Paddling with the sisters of the single blade

By Merisa Sherman

Like so many of you, I have been watching the Olympics as much as possible over these past two weeks. Not having cable makes it a bit tricky, but I’ve been able to catch a moment here or there while waiting tables as the entire room stops eating. In unison, every table turns to the television over the bar with bated breath, watching this moment in sport demonstrate the greatness of the human possibilities. No matter our age, our gender, our home state — we all stop to watch and appreciate the hard work required of these young athletes to live their dream.

As kids, we used to play in the shallow end and create our own synchronized swimming routines, but none of us ever imagined that we would make the Olympics. You practice flips off the diving board, raising one hand in the air before you start your run. Our schools even hosted “field days” where we could try all the athletics we could possibly want. Sure, we all felt fast wearing red or white or blue, representing our team as best we could. But did we ever truly imagine all the hard work that was required to accomplish these dreams?

We did wind sprints for field hockey and lacrosse, we did circuit training for rowing, we did drills with soccer balls and tennis balls and volleyballs and softball. We lifted weights, we ran, we pretended our ski poles were fencing blades. We practiced our balance beam tricks on an old railroad tie. We played ping pong (and then, eventually, beer pong), rode our bikes through the woods and had swimming races and diving contests. As kids, we did almost all the sports that you could find in the Olympics. It was wonderful to experience all the different ways our bodies can move and then imagine ourselves at the top of our game, standing on the podium with a medal being placed around your neck.

It was all fun and games, all these different sports from which we could choose. Except one. The one I really wanted. The one that I worked so hard for and never wanted to stop doing. Growing up, I would spend every minute I had in my canoe, kneeling on my right knee with my wooden paddle in my hands. The canoe tilted slightly on edge, adjusting the keel line to complement my single stroke. I loved the powerful feel of the blade through the water. To watch my paddle fly backwards as the canoe glided forwards. Nowhere in my life did I feel as strong, as perfect, as if I had found my place in the world. This, the sport called sprint canoe, was my thing.

So I asked my parents if there was a training center I could go to for summer camps, something like KMS where I could train hard and maybe see if I could be good enough to make the U.S. Team and possibly head to the Olympics.
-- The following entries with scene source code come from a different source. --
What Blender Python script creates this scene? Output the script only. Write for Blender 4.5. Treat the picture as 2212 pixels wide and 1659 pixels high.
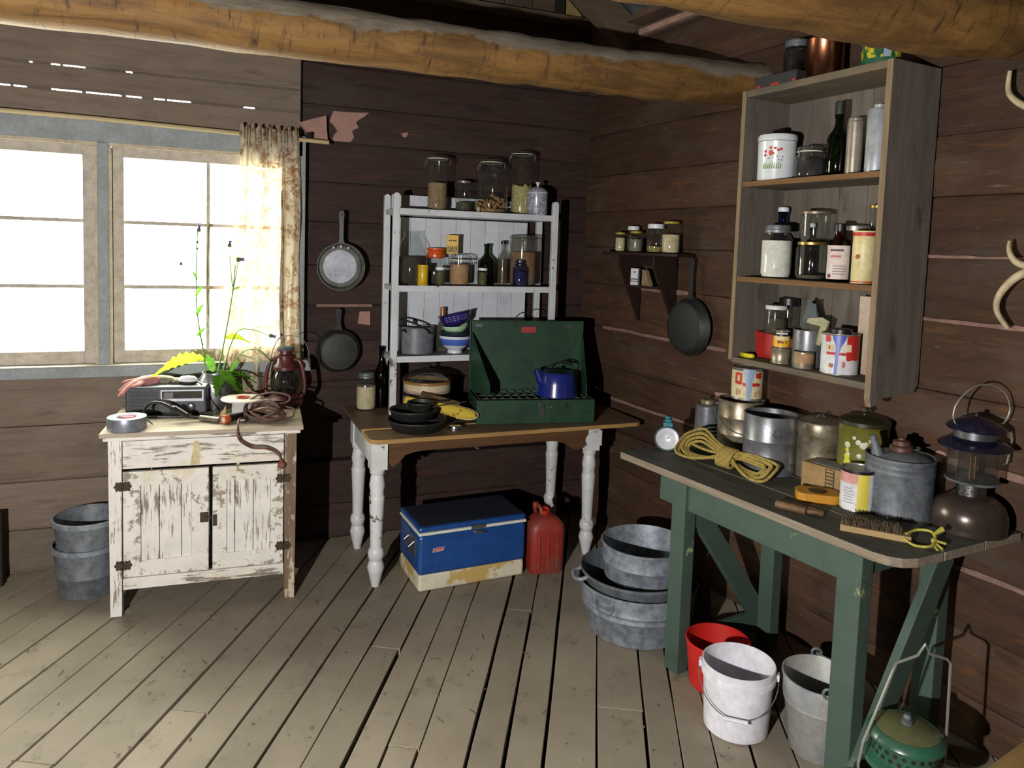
import bpy, math, random
from mathutils import Vector, Matrix
random.seed(7)
D = bpy.data
SC = bpy.context.scene
COL = SC.collection
for _o in list(D.objects):
    D.objects.remove(_o)
pi = math.pi
sin, cos = math.sin, math.cos

# ------------------------------------------------------------------ camera, light, exposure
cam = D.cameras.new('camera')
cam.sensor_width = 36.0
cam.lens = 1605.0 / 2212.0 * 36.0
cam.shift_y = -(829.5 - 655.0) / 2212.0
cam.clip_start = 0.02
camo = D.objects.new('camera', cam)
COL.objects.link(camo)
camo.matrix_world = Matrix(((0.92566625, -0.00157999, -0.37833781, 0.0),
                            (-0.37689415, 0.0835231, -0.9224829, 0.0),
                            (0.03305746, 0.99650459, 0.07671903, 1.7),
                            (0, 0, 0, 1)))
SC.camera = camo
SC.view_settings.view_transform = 'Standard'
SC.view_settings.look = 'None'
SC.view_settings.gamma = 1.0
SC.view_settings.use_curve_mapping = False
SC.view_settings.exposure = 0.0
SC.cycles.caustics_reflective = False
SC.cycles.caustics_refractive = False
SC.cycles.max_bounces = 10
SC.cycles.transparent_max_bounces = 24

world = D.worlds.new('sky')
SC.world = world
world.use_nodes = True
_bg = world.node_tree.nodes['Background']
_bg.inputs[0].default_value = (1.0, 0.97, 0.88, 1)
_bg.inputs[1].default_value = 42.0

def lamp(name, kind, energy, loc, color, **kw):
    l = D.lights.new(name, kind)
    l.energy = energy
    l.color = color
    for k, v in kw.items():
        setattr(l, k, v)
    o = D.objects.new(name, l)
    COL.objects.link(o)
    o.location = loc
    return o
# hand torch held to the left of the photographer
torch = lamp('torch_light', 'SPOT', 540.0, (-0.95, 0.1, 1.45), (1.0, 0.97, 0.94), shadow_soft_size=0.02, spot_size=math.radians(125), spot_blend=0.6)
torch.rotation_euler = Vector((1.6, 3.0, -0.25)).to_track_quat('-Z', 'Y').to_euler()
# daylight portal just outside the window opening
portal = lamp('window_portal', 'AREA', 1.0, (-0.5, 4.36, 1.6), (1, 1, 1), shape='RECTANGLE', size=2.0, size_y=1.2)
portal.rotation_euler = (-pi / 2, 0, 0)
portal.data.cycles.is_portal = True
# ------------------------------------------------------------------ mesh builder
class MB:
    def __init__(s):
        s.v = []; s.f = []; s.m = []; s.sm = []
        s.T = Matrix.Identity(4)
    def at(s, x=0, y=0, z=0, rz=0, rx=0, ry=0):
        s.T = Matrix.Translation((x, y, z)) @ Matrix.Rotation(rz, 4, 'Z') @ Matrix.Rotation(ry, 4, 'Y') @ Matrix.Rotation(rx, 4, 'X')
        return s
    def add(s, vs, fs, m=0, sm=False):
        b = len(s.v)
        s.v += [tuple(s.T @ Vector(p)) for p in vs]
        for f in fs:
            s.f.append([b + i for i in f]); s.m.append(m); s.sm.append(sm)
        return s
    def bx(s, x0, x1, y0, y1, z0, z1, m=0):
        v = [(x0, y0, z0), (x1, y0, z0), (x1, y1, z0), (x0, y1, z0), (x0, y0, z1), (x1, y0, z1), (x1, y1, z1), (x0, y1, z1)]
        return s.add(v, [(0, 3, 2, 1), (4, 5, 6, 7), (0, 1, 5, 4), (1, 2, 6, 5), (2, 3, 7, 6), (3, 0, 4, 7)], m)
    def lathe(s, prof, n=28, m=0, c=(0, 0, 0), sx=1, sy=1, wob=0.0):
        vs = []; fs = []; rings = []
        for r, z in prof:
            if r < 1e-6:
                rings.append([len(vs)]); vs.append((c[0], c[1], c[2] + z))
            else:
                k = []
                for i in range(n):
                    a = 2 * pi * i / n
                    q = r * (1 + wob * (random.random() - .5))
                    k.append(len(vs)); vs.append((c[0] + q * cos(a) * sx, c[1] + q * sin(a) * sy, c[2] + z))
                rings.append(k)
        for a, b in zip(rings, rings[1:]):
            if len(a) == 1 and len(b) == 1: continue
            for i in range(n):
                j = (i + 1) % n
                if len(a) == 1: fs.append((a[0], b[j], b[i]))
                elif len(b) == 1: fs.append((a[i], a[j], b[0]))
                else: fs.append((a[i], a[j], b[j], b[i]))
        return s.add(vs, fs, m, True)
    def cyl(s, r, z0, z1, n=28, m=0, c=(0, 0, 0), r1=None):
        r1 = r if r1 is None else r1
        return s.lathe([(0, z0), (r, z0), (r1, z1), (0, z1)], n, m, c)
    def tube(s, pts, r, n=8, m=0, closed=False, cap=True):
        P = [Vector(p) for p in pts]
        N = len(P)
        R = r if isinstance(r, (list, tuple)) else [r] * N
        tan = []
        for i in range(N):
            if closed: t = P[(i + 1) % N] - P[i - 1]
            else: t = P[min(i + 1, N - 1)] - P[max(i - 1, 0)]
            if t.length < 1e-9: t = Vector((0, 0, 1))
            tan.append(t.normalized())
        u = tan[0].orthogonal().normalized()
        vs = []; fs = []
        for i in range(N):
            t = tan[i]
            u = (u - t * u.dot(t))
            u = u.normalized() if u.length > 1e-6 else t.orthogonal().normalized()
            w = t.cross(u)
            for k in range(n):
                a = 2 * pi * k / n
                vs.append(tuple(P[i] + (u * cos(a) + w * sin(a)) * R[i]))
        for i in range(N if closed else N - 1):
            a = i * n; b = ((i + 1) % N) * n
            for k in range(n):
                j = (k + 1) % n
                fs.append((a + k, a + j, b + j, b + k))
        if cap and not closed:
            fs.append(tuple(range(n))[::-1]); fs.append(tuple((N - 1) * n + k for k in range(n)))
        return s.add(vs, fs, m, True)
    def prism(s, poly, z0, z1, m=0):
        n = len(poly)
        vs = [(x, y, z0) for x, y in poly] + [(x, y, z1) for x, y in poly]
        fs = [tuple(range(n))[::-1], tuple(range(n, 2 * n))]
        for i in range(n):
            j = (i + 1) % n
            fs.append((i, j, n + j, n + i))
        return s.add(vs, fs, m)
    def xz(s, poly, y0, y1, m=0):
        n = len(poly)
        vs = [(x, y0, z) for x, z in poly] + [(x, y1, z) for x, z in poly]
        fs = [tuple(range(n)), tuple(range(n, 2 * n))[::-1]]
        for i in range(n):
            j = (i + 1) % n
            fs.append((j, i, n + i, n + j))
        return s.add(vs, fs, m)
    def yz(s, poly, x0, x1, m=0):
        n = len(poly)
        vs = [(x0, y, z) for y, z in poly] + [(x1, y, z) for y, z in poly]
        fs = [tuple(range(n))[::-1], tuple(range(n, 2 * n))]
        for i in range(n):
            j = (i + 1) % n
            fs.append((i, j, n + j, n + i))
        return s.add(vs, fs, m)
    def mesh(s, name, mats):
        me = D.meshes.new(name)
        me.from_pydata(s.v, [], s.f)
        for mt in (mats if isinstance(mats, (list, tuple)) else [mats]):
            me.materials.append(mt)
        me.polygons.foreach_set('material_index', s.m)
        me.polygons.foreach_set('use_smooth', s.sm)
        me.update()
        import bmesh
        bm = bmesh.new(); bm.from_mesh(me)
        bmesh.ops.recalc_face_normals(bm, faces=bm.faces)
        bm.to_mesh(me); bm.free()
        if any(s.sm): me.set_sharp_from_angle(angle=math.radians(38))
        return me

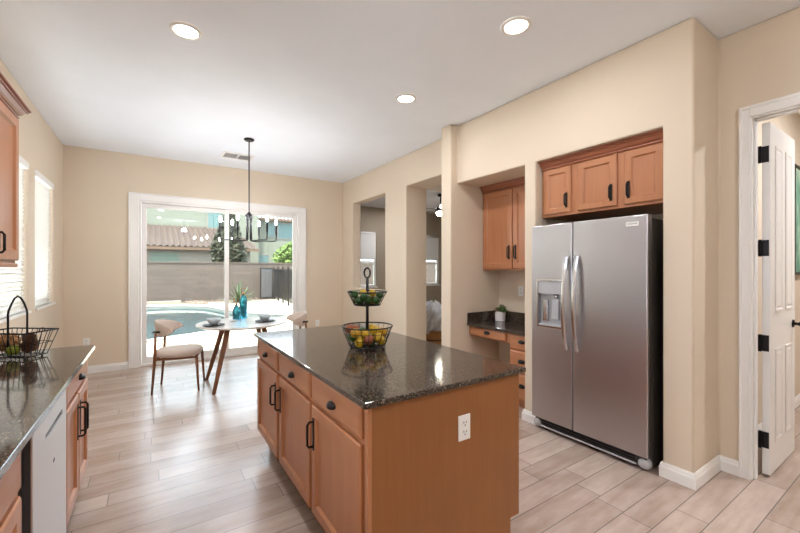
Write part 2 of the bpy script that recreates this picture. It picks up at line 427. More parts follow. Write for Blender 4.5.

I think I was around sixth or seventh grade at the time, and I wanted this so badly. I had dreams where I was in a C-1, lined up against the best in the world, and would make my move on them right after the halfway point. I wanted to train, and I wanted to train hard. I wanted to win — and I believed I could do it.

My heart still hurts when I think about what happened next. After speaking with the local ACA director, I found out that there was no women’s canoeing in the Olympics, that only men were allowed to compete. I was stunned. I was crushed. I felt empty and confused, and a profound sense of loss. Were my dreams so wrong? If women weren’t considered strong enough to canoe, then why did I love it so much? If I loved sprint canoe so much, did that make me less feminine?

This moment sent me on a whirlwind. I was invited to camp, but I refused to go. What was the point, I thought to myself? Why should I torture my body and mind with all that hard work only to be told at the end that I would never be given even the chance to compete at the highest level because I was a girl? All I could see was the majesty of all the young women I paddled with and against, and for the first time I truly questioned the patriarchy. I was angry and hurt; I felt tricked and betrayed. But I couldn’t stop paddling. I went on to coach canoe racing for almost 25 years, making sure boys AND girls took pride in their strokes and appreciated their time on the water.

This week, with tears in my eyes, I will watch along with the world as Nevin Harrison has the opportunity to live out her dream — and mine. As the current World Champion, the 17-year old American will lead the first ever field of women’s canoe sprint in the Olympics. For the first time in history, women will canoe on the same water as the men, and I will be there in spirit. Congratulations, Sisters of the Single Blade. We finally made it.